US Ex-Im Bank lifts curbs on coal plant loans after Trump order
7 May 2025
The US Export-Import Bank is getting back in the business of helping to finance foreign coal power plants, after its board voted unanimously Thursday to lift roughly 12-year-old curbs on its lending.
The decision comes just weeks after President Donald Trump signed an executive order directing Ex-Im, the International Development Finance Corporation and other federal agencies to ensure their policies don’t deter coal mining and power projects.
The now-jettisoned restrictions, first adopted in 2013 following a lawsuit by the environmental group Friends of the Earth, barred Ex-Im support for coal projects in most countries unless carbon capture and storage technology was used to cut their emissions. The bank hadn’t financed any coal plants since the restrictions took effect.
Coal is the most carbon-intensive fossil fuel and supplies about one-third of the world’s electricity generation, according to the International Energy Agency.
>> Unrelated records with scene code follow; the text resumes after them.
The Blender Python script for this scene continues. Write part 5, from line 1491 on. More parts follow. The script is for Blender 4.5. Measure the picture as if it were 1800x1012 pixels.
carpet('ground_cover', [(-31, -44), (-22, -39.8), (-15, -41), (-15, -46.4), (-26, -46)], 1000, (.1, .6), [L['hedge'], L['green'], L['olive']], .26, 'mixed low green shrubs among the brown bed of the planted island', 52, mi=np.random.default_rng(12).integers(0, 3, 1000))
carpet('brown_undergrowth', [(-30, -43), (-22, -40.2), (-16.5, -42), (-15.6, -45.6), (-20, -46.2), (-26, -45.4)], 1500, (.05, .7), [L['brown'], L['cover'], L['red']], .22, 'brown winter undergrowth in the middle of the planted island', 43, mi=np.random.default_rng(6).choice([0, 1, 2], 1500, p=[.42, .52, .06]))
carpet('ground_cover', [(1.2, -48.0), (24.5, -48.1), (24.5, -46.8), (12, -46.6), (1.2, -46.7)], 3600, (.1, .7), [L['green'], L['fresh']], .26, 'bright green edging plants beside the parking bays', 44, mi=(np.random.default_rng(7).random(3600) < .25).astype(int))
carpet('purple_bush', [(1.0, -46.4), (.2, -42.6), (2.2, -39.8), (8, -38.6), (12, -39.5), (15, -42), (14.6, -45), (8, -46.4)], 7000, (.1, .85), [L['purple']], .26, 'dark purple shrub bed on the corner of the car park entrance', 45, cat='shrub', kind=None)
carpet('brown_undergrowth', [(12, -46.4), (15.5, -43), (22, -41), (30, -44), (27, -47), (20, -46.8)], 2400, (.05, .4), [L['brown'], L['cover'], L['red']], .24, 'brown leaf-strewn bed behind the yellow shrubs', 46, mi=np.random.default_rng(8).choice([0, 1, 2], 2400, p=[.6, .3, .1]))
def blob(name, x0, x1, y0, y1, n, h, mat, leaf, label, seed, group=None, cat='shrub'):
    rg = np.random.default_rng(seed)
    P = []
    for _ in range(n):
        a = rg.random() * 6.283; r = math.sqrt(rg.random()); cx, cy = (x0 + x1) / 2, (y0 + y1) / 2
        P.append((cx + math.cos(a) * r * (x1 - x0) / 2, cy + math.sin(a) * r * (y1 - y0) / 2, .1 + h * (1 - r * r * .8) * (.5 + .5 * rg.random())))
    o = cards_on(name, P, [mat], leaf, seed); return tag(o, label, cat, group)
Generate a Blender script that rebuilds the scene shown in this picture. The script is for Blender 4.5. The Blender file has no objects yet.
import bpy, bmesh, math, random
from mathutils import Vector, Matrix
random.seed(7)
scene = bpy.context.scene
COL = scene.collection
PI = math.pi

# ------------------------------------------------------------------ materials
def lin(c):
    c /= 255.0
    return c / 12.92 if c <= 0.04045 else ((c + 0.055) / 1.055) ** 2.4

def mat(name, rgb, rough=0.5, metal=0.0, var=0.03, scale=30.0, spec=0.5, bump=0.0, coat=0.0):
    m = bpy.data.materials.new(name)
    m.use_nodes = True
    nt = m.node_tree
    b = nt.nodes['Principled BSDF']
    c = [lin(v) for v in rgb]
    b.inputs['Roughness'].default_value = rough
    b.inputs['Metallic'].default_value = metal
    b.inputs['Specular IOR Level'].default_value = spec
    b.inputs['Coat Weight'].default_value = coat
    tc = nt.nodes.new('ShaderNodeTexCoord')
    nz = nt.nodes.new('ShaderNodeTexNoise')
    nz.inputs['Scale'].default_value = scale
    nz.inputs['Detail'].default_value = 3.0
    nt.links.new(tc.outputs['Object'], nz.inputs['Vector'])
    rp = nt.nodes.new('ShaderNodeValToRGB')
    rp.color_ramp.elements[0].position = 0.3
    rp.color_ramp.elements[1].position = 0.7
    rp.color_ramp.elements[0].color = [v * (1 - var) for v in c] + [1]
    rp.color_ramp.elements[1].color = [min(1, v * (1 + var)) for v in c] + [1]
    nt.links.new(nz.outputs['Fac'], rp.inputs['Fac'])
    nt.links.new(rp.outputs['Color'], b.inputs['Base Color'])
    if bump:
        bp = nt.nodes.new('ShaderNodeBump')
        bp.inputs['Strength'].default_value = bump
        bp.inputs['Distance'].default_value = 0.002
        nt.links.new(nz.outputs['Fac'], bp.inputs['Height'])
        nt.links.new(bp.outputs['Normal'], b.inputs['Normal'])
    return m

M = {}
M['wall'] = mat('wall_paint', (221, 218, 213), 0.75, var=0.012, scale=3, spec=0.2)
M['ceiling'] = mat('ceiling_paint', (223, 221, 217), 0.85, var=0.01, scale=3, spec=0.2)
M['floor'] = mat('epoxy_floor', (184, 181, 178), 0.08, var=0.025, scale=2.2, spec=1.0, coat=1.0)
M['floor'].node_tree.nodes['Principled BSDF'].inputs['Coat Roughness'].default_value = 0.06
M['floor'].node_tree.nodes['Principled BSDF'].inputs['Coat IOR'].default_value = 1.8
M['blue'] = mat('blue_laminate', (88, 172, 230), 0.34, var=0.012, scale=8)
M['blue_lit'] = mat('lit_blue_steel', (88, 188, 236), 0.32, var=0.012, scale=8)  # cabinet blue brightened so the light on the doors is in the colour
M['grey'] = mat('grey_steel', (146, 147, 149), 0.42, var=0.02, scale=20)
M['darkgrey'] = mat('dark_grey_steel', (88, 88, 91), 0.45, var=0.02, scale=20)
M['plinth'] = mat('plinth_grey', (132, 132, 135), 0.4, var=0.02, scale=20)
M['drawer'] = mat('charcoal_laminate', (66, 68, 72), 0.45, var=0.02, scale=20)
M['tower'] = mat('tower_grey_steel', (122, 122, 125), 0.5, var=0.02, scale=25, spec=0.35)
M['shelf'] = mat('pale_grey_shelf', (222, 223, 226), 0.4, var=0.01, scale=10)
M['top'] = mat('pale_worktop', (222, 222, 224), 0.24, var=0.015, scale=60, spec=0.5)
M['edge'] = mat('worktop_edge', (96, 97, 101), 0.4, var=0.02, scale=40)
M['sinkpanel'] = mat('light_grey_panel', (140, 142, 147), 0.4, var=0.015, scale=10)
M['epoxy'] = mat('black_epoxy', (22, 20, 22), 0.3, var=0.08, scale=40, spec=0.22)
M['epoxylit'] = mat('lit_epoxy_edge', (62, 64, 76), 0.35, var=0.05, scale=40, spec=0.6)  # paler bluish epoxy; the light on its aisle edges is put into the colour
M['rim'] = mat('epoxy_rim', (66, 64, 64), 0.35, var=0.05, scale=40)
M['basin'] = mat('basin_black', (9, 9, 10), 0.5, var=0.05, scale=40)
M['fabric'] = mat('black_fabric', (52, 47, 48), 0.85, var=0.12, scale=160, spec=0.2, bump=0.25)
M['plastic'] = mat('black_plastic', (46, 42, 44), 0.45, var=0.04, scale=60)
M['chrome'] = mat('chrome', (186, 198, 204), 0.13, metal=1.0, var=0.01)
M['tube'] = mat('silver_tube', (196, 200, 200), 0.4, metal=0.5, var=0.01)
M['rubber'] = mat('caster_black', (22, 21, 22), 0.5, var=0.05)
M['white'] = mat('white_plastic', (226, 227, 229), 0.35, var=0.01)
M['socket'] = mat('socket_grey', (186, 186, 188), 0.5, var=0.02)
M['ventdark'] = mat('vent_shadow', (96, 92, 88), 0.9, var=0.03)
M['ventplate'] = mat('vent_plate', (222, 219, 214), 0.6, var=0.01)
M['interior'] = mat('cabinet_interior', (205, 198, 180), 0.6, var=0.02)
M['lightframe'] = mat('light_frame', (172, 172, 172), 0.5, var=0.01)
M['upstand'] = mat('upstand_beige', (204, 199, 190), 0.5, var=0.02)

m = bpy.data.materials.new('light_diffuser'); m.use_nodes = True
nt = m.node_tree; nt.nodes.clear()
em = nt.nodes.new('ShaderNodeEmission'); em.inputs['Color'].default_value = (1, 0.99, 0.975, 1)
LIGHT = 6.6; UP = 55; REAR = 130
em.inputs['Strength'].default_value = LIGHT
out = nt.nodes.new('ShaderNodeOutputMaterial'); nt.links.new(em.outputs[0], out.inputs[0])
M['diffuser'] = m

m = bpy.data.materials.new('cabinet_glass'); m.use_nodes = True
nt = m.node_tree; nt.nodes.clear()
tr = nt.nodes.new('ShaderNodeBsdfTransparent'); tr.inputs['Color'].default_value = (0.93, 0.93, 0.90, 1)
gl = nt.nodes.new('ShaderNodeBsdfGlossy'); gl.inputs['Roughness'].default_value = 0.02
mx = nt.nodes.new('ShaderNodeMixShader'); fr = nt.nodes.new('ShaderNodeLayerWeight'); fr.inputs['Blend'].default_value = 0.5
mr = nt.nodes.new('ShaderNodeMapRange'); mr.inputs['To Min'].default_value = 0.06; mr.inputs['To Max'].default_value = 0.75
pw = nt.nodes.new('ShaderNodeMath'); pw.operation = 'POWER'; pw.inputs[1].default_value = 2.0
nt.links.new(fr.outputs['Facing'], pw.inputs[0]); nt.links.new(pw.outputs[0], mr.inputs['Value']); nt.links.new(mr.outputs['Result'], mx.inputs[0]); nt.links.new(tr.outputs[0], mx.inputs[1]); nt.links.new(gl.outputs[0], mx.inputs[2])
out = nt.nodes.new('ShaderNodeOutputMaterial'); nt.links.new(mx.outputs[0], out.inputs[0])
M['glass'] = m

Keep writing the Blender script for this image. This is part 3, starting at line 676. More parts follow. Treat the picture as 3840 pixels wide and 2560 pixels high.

Demand for coal has fallen in developed countries but is still rising globally.
The board’s vote means the bank’s internal Environmental and Social Due Diligence Procedures and Guidelines (ESPGs) now are aligned with a separate Trump mandate, signed his first day in office, to put the interests of the US first in developing international agreements, Ex-Im said in an emailed statement.
“Coal-fired power projects will continue to be subject to the remaining provisions of the ESPGs in the same manner as other projects,” the bank said.
Conservationists blasted the move to unleash taxpayer dollars for foreign coal projects at a time when the Trump administration is moving to slash government funding and international aid.
And, they said, it’s only the latest disappointment by the Export-Import Bank. Although it has long been seen as a potential lender for emission-free energy projects overseas, the bank has instead been a persistent source of support for fossil fuel projects, under Democratic and Republican presidents alike.
For example, under former President Joe Biden, the bank continued providing loans for overseas oil and gas projects, with Ex-Im’s supporters stressing that its charter bars the denial of financing “based solely on the industry, sector or business.” The bank’s charter also empowers it to block support for projects based on environmental concerns.
Thursday’s decision “basically says the US government is no longer supporting projects that save people, it is supporting projects that kill people,” said Kate DeAngelis, international finance program manager for Friends of the Earth. “Why are we still allowing this agency to exist?”
Before Trump returned to the White House, the EU, UK and US pushed to limit export-credit agency finance for global fossil fuel projects, in what was seen as a bid to protect against a shift like Thursday’s. But that effort broke down last year in the final weeks of the Biden administration.
The bank’s decision is likely to intensify scrutiny of its role and stoke more questions from critical lawmakers about whether its congressional authorization should be allowed to lapse next year.
The change shifts Ex-Im’s policies back to a time when it was “one of the largest financiers of overseas coal projects in the world,” said Jake Schmidt, senior strategic director of international climate for the Natural Resources Defense Council, another environmental nonprofit. “Congress needs to realign this rogue agency when it considers its reauthorization next year.”